The specific case of the petitioner is that the scrutiny assessment was completed under Section 143(3) of the Act which preceded notice issued to the petitioner under Section 143(2) and notice under Section 142(1) which were duly replied by the petitioner.

It was the case of the Petitioner that it had written-off a substantial amount of bad debt in his profit and loss account and this amount was also reflected in the Income Tax Returns filed by the petitioner under Section 139 of the Act. The specific case of the petitioner was that the scrutiny assessment was completed under Section 143(3) of the Act and that re-opening of the assessment was unwarranted and inspired from a change of opinion by the subsequent incumbent.

A reference was made to the balance sheet which was filed along with the return, wherein, in the liability side, the petitioner had shown the amount of bad debts w/o as provisions and the same amount in Trial Balance was debited in the profit and loss account as bad debts written off.

It is submitted that once the assessment was completed under Section 143(3), after issuance of notice and after a proper scrutiny, question of invoking extended period of limitation to the proviso to Section 148 as it stood prior to amendment did not arise and therefore, the impugned order disposing of the objection of the petitioner to re-open of the assessment after expiry of four years is liable to be interfered with.

The assessee placed reliance on the judgment of Hon’ble Supreme Court where it has been held that it is enough if the bad debt is written off as irrecoverable in the accounts of the assessee. It is submitted that in this case, the amount was indeed “written off” in the Profit and Loss Amount and therefore on merits, there is no case made out allthough the petitioner has a right to recover the amount from the debtor. In this regard, a reference was also made to the decision of the Division Bench of the Hon’ble High Court.

Finally, it was submitted that even otherwise as and when the amount is recovered, the petitioner will be paying the tax under Section 36 (i) (vii) of the Act. Therefore, even on this count, there was no case is made out for invoking Section 148. It is submitted that there was no failure on the part of the petitioner to either disclose full or truly all material facts that were necessary for assessment under 143(3) of the Act.

The Department controverted the contentions of the assessee and submitted that impugned order did not have any interference as the petitioner had deliberately mislead the department and taken stand that bad debt was written off in the Profit And Loss Account and at the same time as treated the same amount as liabilities under the head ‘provisions’ in the balance sheet.

It was submitted that merely because the petitioner had enclosed the copies of the Profit and Loss Account and the Balance Sheet did not mean that the petitioner had fully disclosed all the materials that were required for assessment. It was submitted that the impugned order disposing of the objection of the petitioner justifying the re-opening of the assessment was not inspired from either on account of any change of opinion of the incumbent and accordingly the Department prayed for dismissal of the Writ Petition.

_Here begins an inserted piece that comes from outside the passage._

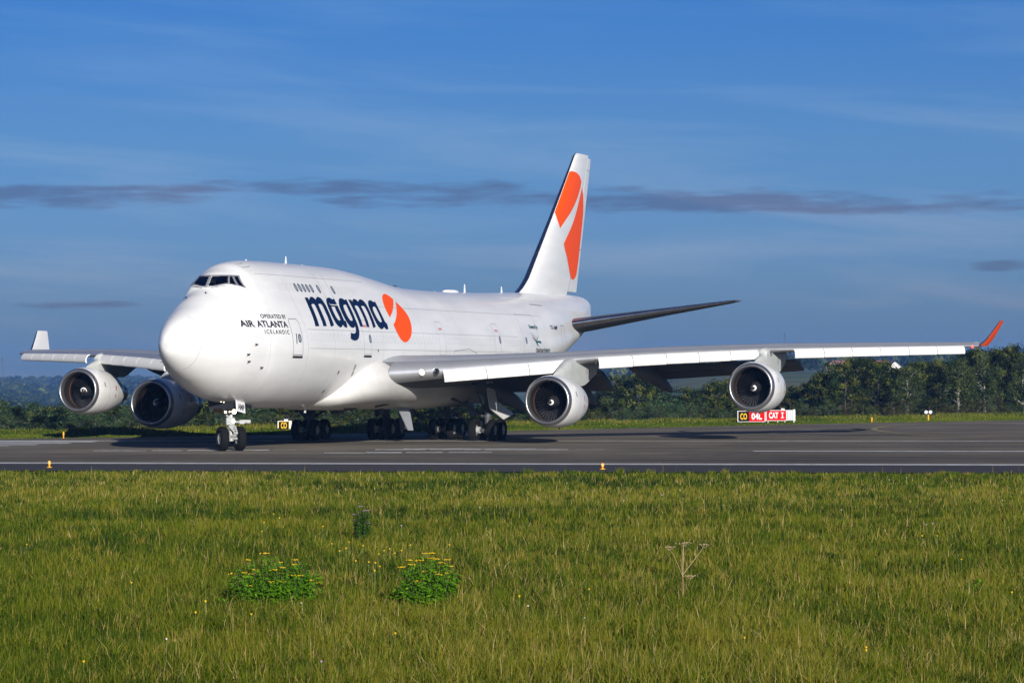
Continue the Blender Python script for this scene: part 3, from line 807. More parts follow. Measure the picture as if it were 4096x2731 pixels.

The Hon’ble High Court opined that there was no merits in the writ petition as the petitioner had misled the department. Although in the returns, it was stated that the petitioner had written off the debt from its Books of Accounts, namely Profit And Loss Accounts, the fact remains that petitioner had made a “provision” in the Balance Sheet. This ought to have been brought to the knowledge of the Assessing Officer at the time of assessment under section 143 (3) of the Act.

The Hon’ble High Court observed that mere filing of the documents is not sufficient if there was a deliberate attempt to mislead the department in the Returns filed under section 139 of the Act in variance with the Books of Accounts, namely Profit and Loss Accounts.

The Hon’ble High Court opined that amount that had been written off had been provisioned in the Balance Sheet. Window dressing in the Books of Account conveying different meanings cannot be said to be a correct declaration of materials that were required for passing the Assessment Order.

Accordingly, the Writ Petition was dismissed.